EXERCISE DETAILS: Word for word, restate every line of the listing that follows.

INFORMATION PROVIDED:
------
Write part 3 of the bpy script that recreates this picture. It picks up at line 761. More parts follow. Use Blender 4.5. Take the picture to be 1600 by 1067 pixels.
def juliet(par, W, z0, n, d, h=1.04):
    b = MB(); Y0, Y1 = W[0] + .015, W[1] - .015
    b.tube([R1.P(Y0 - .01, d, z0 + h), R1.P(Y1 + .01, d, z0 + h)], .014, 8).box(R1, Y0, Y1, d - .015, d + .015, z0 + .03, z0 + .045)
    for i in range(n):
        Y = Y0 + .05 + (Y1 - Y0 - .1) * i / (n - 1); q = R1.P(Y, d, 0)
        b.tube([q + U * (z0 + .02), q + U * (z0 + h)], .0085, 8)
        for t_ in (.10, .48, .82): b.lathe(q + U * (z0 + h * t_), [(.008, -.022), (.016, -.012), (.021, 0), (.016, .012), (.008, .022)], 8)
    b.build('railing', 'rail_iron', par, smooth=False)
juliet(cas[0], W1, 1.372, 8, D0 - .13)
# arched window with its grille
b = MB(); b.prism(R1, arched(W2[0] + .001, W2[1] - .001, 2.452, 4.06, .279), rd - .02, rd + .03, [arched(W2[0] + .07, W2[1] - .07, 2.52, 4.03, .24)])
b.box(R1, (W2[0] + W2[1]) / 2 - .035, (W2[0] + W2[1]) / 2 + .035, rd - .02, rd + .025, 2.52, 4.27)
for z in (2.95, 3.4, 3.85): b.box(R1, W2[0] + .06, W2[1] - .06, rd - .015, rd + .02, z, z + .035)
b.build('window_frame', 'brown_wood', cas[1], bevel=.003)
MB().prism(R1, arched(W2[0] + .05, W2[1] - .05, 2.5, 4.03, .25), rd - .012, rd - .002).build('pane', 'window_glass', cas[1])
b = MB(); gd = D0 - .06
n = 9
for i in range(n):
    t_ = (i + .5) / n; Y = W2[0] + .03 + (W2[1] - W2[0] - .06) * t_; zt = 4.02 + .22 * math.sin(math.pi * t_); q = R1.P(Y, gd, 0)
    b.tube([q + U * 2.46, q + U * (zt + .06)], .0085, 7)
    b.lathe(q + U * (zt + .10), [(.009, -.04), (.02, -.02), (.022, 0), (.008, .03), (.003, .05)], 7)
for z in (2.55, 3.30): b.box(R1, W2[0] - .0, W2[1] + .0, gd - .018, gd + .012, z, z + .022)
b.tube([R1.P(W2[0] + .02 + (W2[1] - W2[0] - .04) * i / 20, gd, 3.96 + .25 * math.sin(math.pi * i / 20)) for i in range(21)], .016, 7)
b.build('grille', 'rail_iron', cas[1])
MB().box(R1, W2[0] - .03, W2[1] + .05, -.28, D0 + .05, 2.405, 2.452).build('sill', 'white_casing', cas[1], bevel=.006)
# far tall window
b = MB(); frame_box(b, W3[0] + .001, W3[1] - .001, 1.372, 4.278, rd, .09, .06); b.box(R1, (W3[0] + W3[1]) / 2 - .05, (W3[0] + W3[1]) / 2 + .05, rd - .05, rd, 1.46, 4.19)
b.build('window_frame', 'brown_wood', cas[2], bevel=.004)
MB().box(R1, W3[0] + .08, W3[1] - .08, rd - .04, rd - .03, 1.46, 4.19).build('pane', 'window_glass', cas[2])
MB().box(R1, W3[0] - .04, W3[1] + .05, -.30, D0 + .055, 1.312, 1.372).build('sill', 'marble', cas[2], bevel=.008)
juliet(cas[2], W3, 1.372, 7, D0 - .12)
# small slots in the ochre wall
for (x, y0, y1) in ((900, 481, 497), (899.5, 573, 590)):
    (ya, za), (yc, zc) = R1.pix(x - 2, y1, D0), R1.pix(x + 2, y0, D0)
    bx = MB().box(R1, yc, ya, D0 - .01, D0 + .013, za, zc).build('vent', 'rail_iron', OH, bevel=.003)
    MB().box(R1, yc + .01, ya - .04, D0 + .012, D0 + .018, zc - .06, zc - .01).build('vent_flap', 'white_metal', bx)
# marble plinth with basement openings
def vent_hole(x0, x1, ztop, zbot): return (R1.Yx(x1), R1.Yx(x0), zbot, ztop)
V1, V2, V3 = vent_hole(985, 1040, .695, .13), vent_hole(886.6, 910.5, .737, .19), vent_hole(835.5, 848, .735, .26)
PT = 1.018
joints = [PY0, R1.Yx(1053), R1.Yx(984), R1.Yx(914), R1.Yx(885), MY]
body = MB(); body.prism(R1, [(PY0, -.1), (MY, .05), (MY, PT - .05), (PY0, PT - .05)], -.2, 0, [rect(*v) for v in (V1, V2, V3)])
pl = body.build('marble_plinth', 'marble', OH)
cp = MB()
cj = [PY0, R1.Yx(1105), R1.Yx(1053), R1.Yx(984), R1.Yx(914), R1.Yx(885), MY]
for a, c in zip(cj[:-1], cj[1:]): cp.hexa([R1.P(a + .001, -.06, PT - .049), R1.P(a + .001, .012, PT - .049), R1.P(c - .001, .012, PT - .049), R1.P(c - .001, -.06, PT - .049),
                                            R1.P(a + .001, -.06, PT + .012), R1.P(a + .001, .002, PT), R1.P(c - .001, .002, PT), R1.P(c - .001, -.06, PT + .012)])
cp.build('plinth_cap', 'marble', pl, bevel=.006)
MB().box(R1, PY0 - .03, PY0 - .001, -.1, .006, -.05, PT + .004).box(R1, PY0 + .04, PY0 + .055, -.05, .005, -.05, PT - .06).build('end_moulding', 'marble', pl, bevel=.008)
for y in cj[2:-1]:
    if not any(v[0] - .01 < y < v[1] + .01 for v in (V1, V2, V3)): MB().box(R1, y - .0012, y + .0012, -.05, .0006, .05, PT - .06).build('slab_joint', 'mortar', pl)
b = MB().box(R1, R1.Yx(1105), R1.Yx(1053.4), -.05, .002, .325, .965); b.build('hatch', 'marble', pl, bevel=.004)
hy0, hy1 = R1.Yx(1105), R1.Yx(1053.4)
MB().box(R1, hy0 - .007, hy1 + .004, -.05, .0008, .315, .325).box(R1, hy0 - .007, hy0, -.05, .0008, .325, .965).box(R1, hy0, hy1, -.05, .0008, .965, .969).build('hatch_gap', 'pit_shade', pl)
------
RESPONSE:
Write part 3 of the bpy script that recreates this picture. It picks up at line 761. More parts follow. Use Blender 4.5. Take the picture to be 1600 by 1067 pixels.
def juliet(par, W, z0, n, d, h=1.04):
    b = MB(); Y0, Y1 = W[0] + .015, W[1] - .015
    b.tube([R1.P(Y0 - .01, d, z0 + h), R1.P(Y1 + .01, d, z0 + h)], .014, 8).box(R1, Y0, Y1, d - .015, d + .015, z0 + .03, z0 + .045)
    for i in range(n):
        Y = Y0 + .05 + (Y1 - Y0 - .1) * i / (n - 1); q = R1.P(Y, d, 0)
        b.tube([q + U * (z0 + .02), q + U * (z0 + h)], .0085, 8)
        for t_ in (.10, .48, .82): b.lathe(q + U * (z0 + h * t_), [(.008, -.022), (.016, -.012), (.021, 0), (.016, .012), (.008, .022)], 8)
    b.build('railing', 'rail_iron', par, smooth=False)
juliet(cas[0], W1, 1.372, 8, D0 - .13)
# arched window with its grille
b = MB(); b.prism(R1, arched(W2[0] + .001, W2[1] - .001, 2.452, 4.06, .279), rd - .02, rd + .03, [arched(W2[0] + .07, W2[1] - .07, 2.52, 4.03, .24)])
b.box(R1, (W2[0] + W2[1]) / 2 - .035, (W2[0] + W2[1]) / 2 + .035, rd - .02, rd + .025, 2.52, 4.27)
for z in (2.95, 3.4, 3.85): b.box(R1, W2[0] + .06, W2[1] - .06, rd - .015, rd + .02, z, z + .035)
b.build('window_frame', 'brown_wood', cas[1], bevel=.003)
MB().prism(R1, arched(W2[0] + .05, W2[1] - .05, 2.5, 4.03, .25), rd - .012, rd - .002).build('pane', 'window_glass', cas[1])
b = MB(); gd = D0 - .06
n = 9
for i in range(n):
    t_ = (i + .5) / n; Y = W2[0] + .03 + (W2[1] - W2[0] - .06) * t_; zt = 4.02 + .22 * math.sin(math.pi * t_); q = R1.P(Y, gd, 0)
    b.tube([q + U * 2.46, q + U * (zt + .06)], .0085, 7)
    b.lathe(q + U * (zt + .10), [(.009, -.04), (.02, -.02), (.022, 0), (.008, .03), (.003, .05)], 7)
for z in (2.55, 3.30): b.box(R1, W2[0] - .0, W2[1] + .0, gd - .018, gd + .012, z, z + .022)
b.tube([R1.P(W2[0] + .02 + (W2[1] - W2[0] - .04) * i / 20, gd, 3.96 + .25 * math.sin(math.pi * i / 20)) for i in range(21)], .016, 7)
b.build('grille', 'rail_iron', cas[1])
MB().box(R1, W2[0] - .03, W2[1] + .05, -.28, D0 + .05, 2.405, 2.452).build('sill', 'white_casing', cas[1], bevel=.006)
# far tall window
b = MB(); frame_box(b, W3[0] + .001, W3[1] - .001, 1.372, 4.278, rd, .09, .06); b.box(R1, (W3[0] + W3[1]) / 2 - .05, (W3[0] + W3[1]) / 2 + .05, rd - .05, rd, 1.46, 4.19)
b.build('window_frame', 'brown_wood', cas[2], bevel=.004)
MB().box(R1, W3[0] + .08, W3[1] - .08, rd - .04, rd - .03, 1.46, 4.19).build('pane', 'window_glass', cas[2])
MB().box(R1, W3[0] - .04, W3[1] + .05, -.30, D0 + .055, 1.312, 1.372).build('sill', 'marble', cas[2], bevel=.008)
juliet(cas[2], W3, 1.372, 7, D0 - .12)
# small slots in the ochre wall
for (x, y0, y1) in ((900, 481, 497), (899.5, 573, 590)):
    (ya, za), (yc, zc) = R1.pix(x - 2, y1, D0), R1.pix(x + 2, y0, D0)
    bx = MB().box(R1, yc, ya, D0 - .01, D0 + .013, za, zc).build('vent', 'rail_iron', OH, bevel=.003)
    MB().box(R1, yc + .01, ya - .04, D0 + .012, D0 + .018, zc - .06, zc - .01).build('vent_flap', 'white_metal', bx)
# marble plinth with basement openings
def vent_hole(x0, x1, ztop, zbot): return (R1.Yx(x1), R1.Yx(x0), zbot, ztop)
V1, V2, V3 = vent_hole(985, 1040, .695, .13), vent_hole(886.6, 910.5, .737, .19), vent_hole(835.5, 848, .735, .26)
PT = 1.018
joints = [PY0, R1.Yx(1053), R1.Yx(984), R1.Yx(914), R1.Yx(885), MY]
body = MB(); body.prism(R1, [(PY0, -.1), (MY, .05), (MY, PT - .05), (PY0, PT - .05)], -.2, 0, [rect(*v) for v in (V1, V2, V3)])
pl = body.build('marble_plinth', 'marble', OH)
cp = MB()
cj = [PY0, R1.Yx(1105), R1.Yx(1053), R1.Yx(984), R1.Yx(914), R1.Yx(885), MY]
for a, c in zip(cj[:-1], cj[1:]): cp.hexa([R1.P(a + .001, -.06, PT - .049), R1.P(a + .001, .012, PT - .049), R1.P(c - .001, .012, PT - .049), R1.P(c - .001, -.06, PT - .049),
                                            R1.P(a + .001, -.06, PT + .012), R1.P(a + .001, .002, PT), R1.P(c - .001, .002, PT), R1.P(c - .001, -.06, PT + .012)])
cp.build('plinth_cap', 'marble', pl, bevel=.006)
MB().box(R1, PY0 - .03, PY0 - .001, -.1, .006, -.05, PT + .004).box(R1, PY0 + .04, PY0 + .055, -.05, .005, -.05, PT - .06).build('end_moulding', 'marble', pl, bevel=.008)
for y in cj[2:-1]:
    if not any(v[0] - .01 < y < v[1] + .01 for v in (V1, V2, V3)): MB().box(R1, y - .0012, y + .0012, -.05, .0006, .05, PT - .06).build('slab_joint', 'mortar', pl)
b = MB().box(R1, R1.Yx(1105), R1.Yx(1053.4), -.05, .002, .325, .965); b.build('hatch', 'marble', pl, bevel=.004)
hy0, hy1 = R1.Yx(1105), R1.Yx(1053.4)
MB().box(R1, hy0 - .007, hy1 + .004, -.05, .0008, .315, .325).box(R1, hy0 - .007, hy0, -.05, .0008, .325, .965).box(R1, hy0, hy1, -.05, .0008, .965, .969).build('hatch_gap', 'pit_shade', pl)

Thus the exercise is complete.